REQUIREMENT: In the listing below, locate the lines bearing the word "this". Copy every one of them.

THE RECORDS:
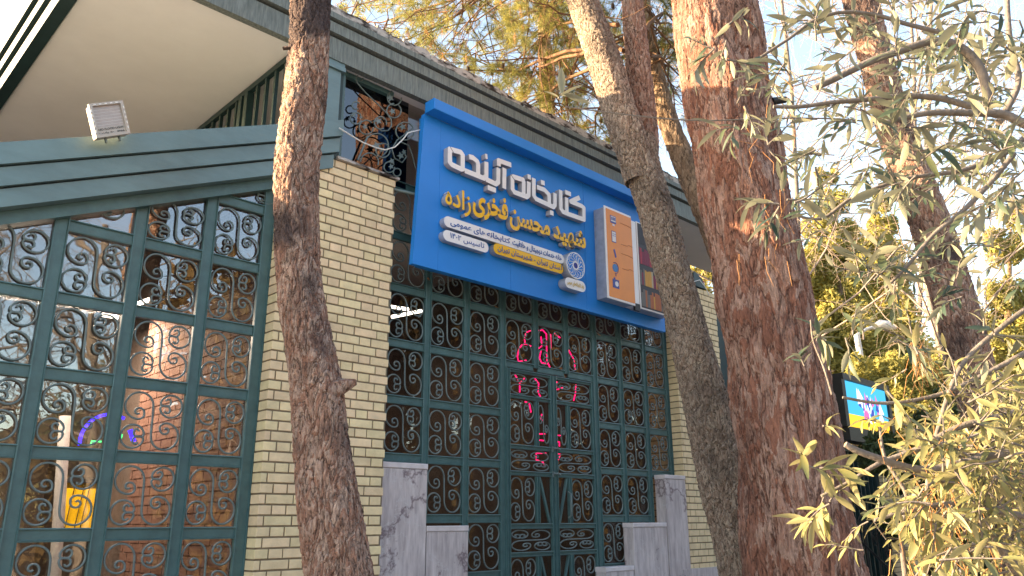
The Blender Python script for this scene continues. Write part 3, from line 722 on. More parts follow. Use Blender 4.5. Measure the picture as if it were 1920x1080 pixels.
# --- font lettering with joined forms
D = {'ا': ('FE8D', 'FE8E', None, None), 'آ': ('FE81', 'FE82', None, None), 'ب': ('FE8F', 'FE90', 'FE91', 'FE92'), 'ت': ('FE95', 'FE96', 'FE97', 'FE98'), 'ج': ('FE9D', 'FE9E', 'FE9F', 'FEA0'), 'ح': ('FEA1', 'FEA2', 'FEA3', 'FEA4'), 'خ': ('FEA5', 'FEA6', 'FEA7', 'FEA8'), 'د': ('FEA9', 'FEAA', None, None), 'ر': ('FEAD', 'FEAE', None, None), 'ز': ('FEAF', 'FEB0', None, None), 'س': ('FEB1', 'FEB2', 'FEB3', 'FEB4'), 'ش': ('FEB5', 'FEB6', 'FEB7', 'FEB8'), 'ع': ('FEC9', 'FECA', 'FECB', 'FECC'), 'ف': ('FED1', 'FED2', 'FED3', 'FED4'), 'ق': ('FED5', 'FED6', 'FED7', 'FED8'), 'ل': ('FEDD', 'FEDE', 'FEDF', 'FEE0'), 'م': ('FEE1', 'FEE2', 'FEE3', 'FEE4'), 'ن': ('FEE5', 'FEE6', 'FEE7', 'FEE8'), 'ه': ('FEE9', 'FEEA', 'FEEB', 'FEEC'), 'و': ('FEED', 'FEEE', None, None), 'ی': ('FBFC', 'FBFD', 'FBFE', 'FBFF'), 'ک': ('FB8E', 'FB8F', 'FB90', 'FB91')}
def vis(s_):
    out = []
    for i, ch in enumerate(s_):
        if ch == '\u200c': continue
        if ch not in D: out.append(ch); continue
        pv = i > 0 and s_[i-1] in D and D[s_[i-1]][2] is not None
        nx_ = i+1 < len(s_) and s_[i+1] in D and D[ch][2] is not None
        out.append(chr(int(D[ch][(3 if nx_ else 1) if pv else (2 if nx_ else 0)], 16)))
    r_ = ''.join(out)[::-1]
    return r_.replace('۲۰۴۱', '۱۴۰۲').replace('\uFE8E\uFEE0', '\uFEFC').replace('\uFE8E\uFEDF', '\uFEFB')
def text(s_, name, parent, x0, x1, z0, z1, yfront, depth, mats, offs=0.0, rot=0):
    cu = bpy.data.curves.new('t', 'FONT'); cu.body = vis(s_); cu.offset = offs; cu.extrude = .5; cu.resolution_u = 3
    ob = bpy.data.objects.new('t', cu); C.objects.link(ob); me = bpy.data.meshes.new_from_object(ob); bpy.data.objects.remove(ob)
    co_ = np.array([v.co for v in me.vertices]); a, b2 = co_.min(0), co_.max(0)
    for v in me.vertices: v.co.z *= depth
    fx = lambda x_, y_: (x0+(x_-a[0])/(b2[0]-a[0])*(x1-x0), z(z0)+(y_-a[1])/(b2[1]-a[1])*(z1-z0))
    return flat_islands(me, name, parent, yfront, depth, mats, jitter=.00025, xf=fx)
text('زاده', 'yellow_word', sg, 3.815, 4.10, 2.47, 2.70, YL, .05, [YELLOW, ALU], .018)
text('فخری', 'yellow_word', sg, 4.12, 4.54, 2.50, 2.775, YL, .05, [YELLOW, ALU], .035)
text('محسن', 'yellow_word', sg, 4.56, 5.09, 2.50, 2.70, YL, .05, [YELLOW, ALU], .035)
text('شهید', 'yellow_word', sg, 5.13, 5.605, 2.51, 2.735, YL, .05, [YELLOW, ALU], .035)
def pill(x0, x1, zc, h, yf, depth, m, name='pill_plate'):
    r_ = h/2; n = 10
    poly = [(x1-r_+r_*cos(radians(-90+180*i/n)), z(zc)+r_*sin(radians(-90+180*i/n))) for i in range(n+1)]+[(x0+r_+r_*cos(radians(90+180*i/n)), z(zc)+r_*sin(radians(90+180*i/n))) for i in range(n+1)]
    o_ = MB().prism(poly, yf, yf+.004, 0).prism([((a-(x0+x1)/2)*.998+(x0+x1)/2, (b2-z(zc))*.97+z(zc)) for a, b2 in poly], yf+.0041, yf+depth, 1).build(name, [m, ALU], sg); return o_
YP = 4.655
p1 = pill(3.805, 5.27, 2.372, .094, YP, .062, WHITE)
text('های عمومی', 'printed_text', p1, 3.87, 4.26, 2.338, 2.405, YP-.0015, .001, [INK, INK], .02)
text('کتابخانه', 'printed_text', p1, 4.275, 4.56, 2.342, 2.405, YP-.0015, .001, [INK, PINKINK], .02)
text('خانه خدمات دیجیتال و خلاقیت', 'printed_text', p1, 4.58, 5.235, 2.338, 2.405, YP-.0015, .001, [INK, INK], .02)
p3 = pill(3.80, 4.30, 2.250, .094, YP, .062, WHITE)
text('تاسیس ۱۴۰۲', 'printed_text', p3, 3.87, 4.25, 2.222, 2.283, YP-.0015, .001, [INK, INK], .006)
p2 = pill(4.36, 5.255, 2.272, .098, YP, .062, YELLOW)
text('استان تهران - شهرستان تهران', 'printed_text', p2, 4.40, 5.225, 2.242, 2.303, YP-.0015, .001, [INK, INK], .012)
YD = 4.625
p4 = pill(5.245, 5.535, 2.145, .105, YD, .09, WHITE)
text('نهاد کتابخانه‌های عمومی', 'printed_text', p4, 5.265, 5.51, 2.118, 2.172, YD-.0015, .001, [GOLDINK, GOLDINK], .02)
def disc(cx, cz, r0, r1, y0, y1, m_, name, par, n=40):
    b_ = MB()
    if r0 <= 0: b_.prism([(cx+r1*cos(2*pi*i/n), cz+r1*sin(2*pi*i/n)) for i in range(n)], y0, y1)
    else:
        for i in range(n):
            a, c = 2*pi*i/n, 2*pi*(i+1)/n
            b_.prism([(cx+r0*cos(a), cz+r0*sin(a)), (cx+r1*cos(a), cz+r1*sin(a)), (cx+r1*cos(c), cz+r1*sin(c)), (cx+r0*cos(c), cz+r0*sin(c))], y0, y1)
    return b_.build(name, m_, par)
ccx, ccz = 5.395, z(2.335); eb = disc(ccx, ccz, 0, .132, YD, YD+.09, ALU, 'emblem_disc', sg)
disc(ccx, ccz, 0, .131, YD-.003, YD-.0005, BLUE, 'blue_face', eb); disc(ccx, ccz, .123, .1315, YD-.006, YD-.0035, WHITE, 'white_ring', eb); disc(ccx, ccz, .030, .043, YD-.006, YD-.0035, WHITE, 'inner_ring', eb)
disc(ccx, ccz, 0, .027, YD-.006, YD-.0035, mat('navy', (.005, .015, .22), .5), 'navy_centre', eb)
b_ = MB()
for k in range(14):
    a = 2*pi*k/14; pts = []
    for i in range(9):
        t = i/8; r_ = .040+.086*t; aa = a+.62*sin(t*pi*.9)-.1*t
        pts.append((ccx+r_*cos(aa), YD-.0055, ccz+r_*sin(aa)))
    b_.tube(pts, [.0032]*9, 4)
    for f_ in (.55, .8):
        i = int(f_*8); p_ = pts[i]; aa = atan2(p_[2]-ccz, p_[0]-ccx)+.22; rr = math.hypot(p_[2]-ccz, p_[0]-ccx)+.022
        b_.tube([p_, (ccx+rr*cos(aa), YD-.0055, ccz+rr*sin(aa))], [.0028, .001], 4)
tag(b_.build('petal_lines', WHITE, eb), kind='stuff')
# --- open book light box
YB = 4.585
bx = MB().box(5.815, 6.24, YB+.002, YS-.002, z(2.10), z(3.045)).build('book_box', ALU, sg)
MB().cbox(5.808, 6.247, YB-.012, YB, z(2.088), z(3.06), .004).build('page_border', WHITE, bx)
MB().box(5.828, 6.24, YB-.016, YB-.0125, z(2.11), z(3.035)).build('orange_page', ORANGE, bx)
MB().box(6.25, 6.335, YB+.004, YS-.01, z(2.10), z(3.02)).box(6.255, 6.33, YB-.002, YB+.003, z(2.125), z(3.02)).build('spine', WHITE, bx)
MB().box(6.25, 6.33, YB-.006, YB+.02, z(2.05), z(2.12)).build('spine_foot', BLACK, bx)
bk = MB().box(6.34, 6.88, YB+.004, YS-.004, z(2.09), z(3.02)).build('book_box', ALU, sg); MB().cbox(6.338, 6.885, YB-.010, YB+.003, z(2.08), z(3.03), .004).build('page_border', WHITE, bk)
cols = [mat('print_%s' % n_, c, .5, .3) for n_, c in (('dark', (.035, .03, .035)), ('maroon', (.22, .015, .05)), ('red', (.45, .03, .05)), ('amber', (.60, .30, .05)), ('rust', (.42, .12, .04)), ('grey', (.14, .13, .12)), ('cream', (.45, .36, .24)))]
b_ = MB().box(6.352, 6.871, YB-.0125, YB-.0105, z(2.095), z(3.015), 0)
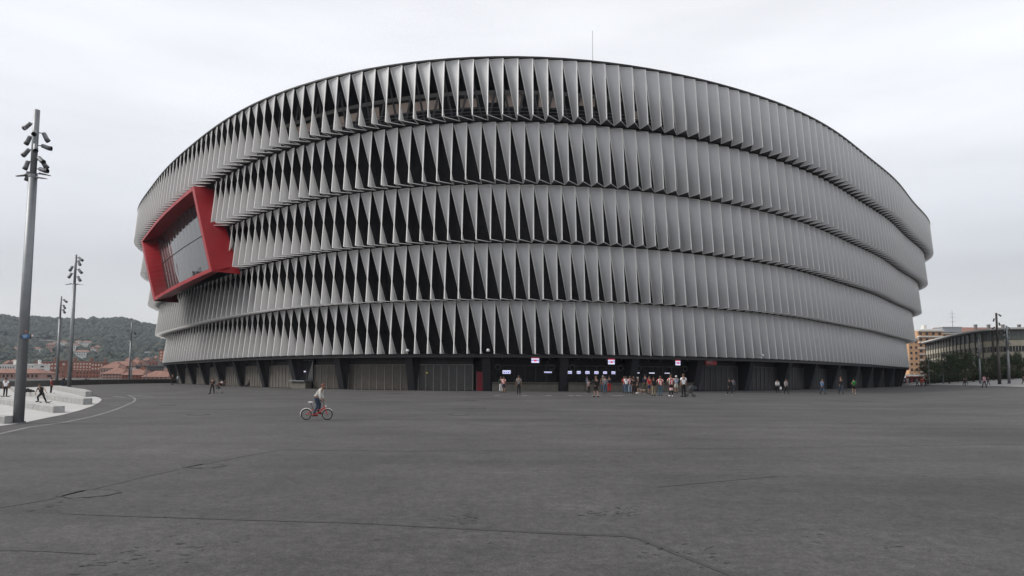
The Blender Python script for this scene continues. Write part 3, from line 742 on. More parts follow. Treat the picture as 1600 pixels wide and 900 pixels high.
# right-hand posts
def rpole(bx, by, tx, ty, r, label, mt=M_STEEL, n=6, Y=None):
    p, H = top_z(bx, by, tx, ty)
    sp_ = [(.95 - .85 * j / n, (95, -85)[j % 2], random.choice((40, 60, 75))) for j in range(n)]
    pole(p, H, r, sp_, [], label, GP, split=.42, mt=mt, head=H / 11.0)
random.seed(3)
M_BRN = mat('brown steel', (.07, .062, .055), .6, metal=.3)
rpole(1562, 600.5, 1556.5, 489, .26, 'dark brown lamp post, the tallest and darkest of those on the right', M_BRN, 6)
rpole(1577, 599.5, 1572, 509, .22, 'grey lamp post just right of the dark brown one', M_STEEL, 8)
rpole(1532, 599.5, 1528, 531, .17, 'grey lamp post left of the dark brown one, behind the man in pink', M_STEEL, 8)
far_pole(1474, 150, 553, 'thin street lamp in front of the trees, farther right', r=.09, head='arm')
far_pole(1452, 150, 563, 'thin street lamp in front of the leftmost tree on the right', r=.09, head='arm')
# sign on the near post
sgz = at(38, 525, P1.y - .3)
o = empty('street_sign', (sgz.x, P1.y - .2, sgz.z), radians(-14), label='ornate blue oval plaque with pale lettering fixed on the nearest lamp post', cat='sign')
b = MB(); n = 28
M_BLU = mat('enamel blue', (.012, .075, .20), .4); M_FRM = mat('cast frame', (.05, .045, .035), .6); M_CRN = mat('crown red brown', (.16, .05, .03), .6); M_LET = mat('sign lettering', (.55, .62, .66), .5)
for k_ in range(n):
    a0, a1 = 2 * pi * k_ / n, 2 * pi * (k_ + 1) / n
    f = lambda a, rx, rz, y: (rx * cos(a), y, rz * sin(a) + .0)
    b.poly([(0, -.03, 0), f(a0, .2, .095, -.03), f(a1, .2, .095, -.03)], M_BLU)
b.build('sign_plate', o)
b = MB()
for k_ in range(n):
    a0, a1 = 2 * pi * k_ / n, 2 * pi * (k_ + 1) / n; w0 = 1.24 + .06 * sin(6 * a0); w1 = 1.24 + .06 * sin(6 * a1)
    b.hexa([(.2 * cos(a0), 0, .095 * sin(a0)), (.2 * w0 * cos(a0), 0, .095 * w0 * 1.05 * sin(a0)), (.2 * w1 * cos(a1), 0, .095 * w1 * 1.05 * sin(a1)), (.2 * cos(a1), 0, .095 * sin(a1)),
            (.2 * cos(a0), -.045, .095 * sin(a0)), (.2 * w0 * cos(a0), -.04, .095 * w0 * 1.05 * sin(a0)), (.2 * w1 * cos(a1), -.04, .095 * w1 * 1.05 * sin(a1)), (.2 * cos(a1), -.045, .095 * sin(a1))], M_FRM)
b.ball((0, -.02, -.135), (.05, .02, .025), M_FRM); b.build('sign_frame', o)
b = MB(); b.ball((0, -.02, .15), (.055, .03, .04), M_CRN)
for k_ in (-1, 0, 1): b.ball((k_ * .035, -.02, .18), .018, M_CRN, 6, 4)
b.build('crown_ornament', o)
b = MB(); random.seed(5)
for zz, x0, x1 in ((.032, -.14, .10), (-.018, -.09, .07)):
    x = x0
    while x < x1:
        w = random.uniform(.012, .02); b.box((x, -.034, zz), (w * .35, .004, .032), M_LET)
        if random.random() < .7: b.box((x + w * .5, -.034, zz + random.choice((-.014, 0, .014))), (w, .004, .006), M_LET)
        x += w * 1.6
b.build('sign_lettering', o)
b = MB(); b.tube([(.27, -.01, .015), (.27, -.03, .015)], .035, mat('white disc', (.6, .5, .47), .5), n=14); b.build('side_disc', o)
b = MB(); b.box((0, .06, 0), (.2, .14, .03), M_FRM); b.build('clamp', o)

# ------------------------------------------------------------------ people
SK_ = {}
def skin_mesh(key, verts, edges, rad_, root=0, sub=1):
    me = bpy.data.meshes.new('tmp'); me.from_pydata(verts, edges, []); o = bpy.data.objects.new('tmp', me); SC.collection.objects.link(o)
    m = o.modifiers.new('s', 'SKIN'); m.use_smooth_shade = True
    sv_ = me.skin_vertices[0].data
    for i, r in enumerate(rad_):
        sv_[i].radius = r if isinstance(r, tuple) else (r, r); sv_[i].use_root = (i == root)
    if sub: s = o.modifiers.new('u', 'SUBSURF'); s.levels = sub; s.render_levels = sub
    dg = bpy.context.evaluated_depsgraph_get(); r = bpy.data.meshes.new_from_object(o.evaluated_get(dg)); r.name = key
    bpy.data.objects.remove(o); r.materials.clear(); return r
V = Vector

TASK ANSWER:
The Blender Python script for this scene continues. Write part 3, from line 722 on. More parts follow. Use Blender 4.5. Measure the picture as if it were 1920x1080 pixels.
The Blender Python script for this scene continues. Write part 3, from line 742 on. More parts follow. Treat the picture as 1600 pixels wide and 900 pixels high.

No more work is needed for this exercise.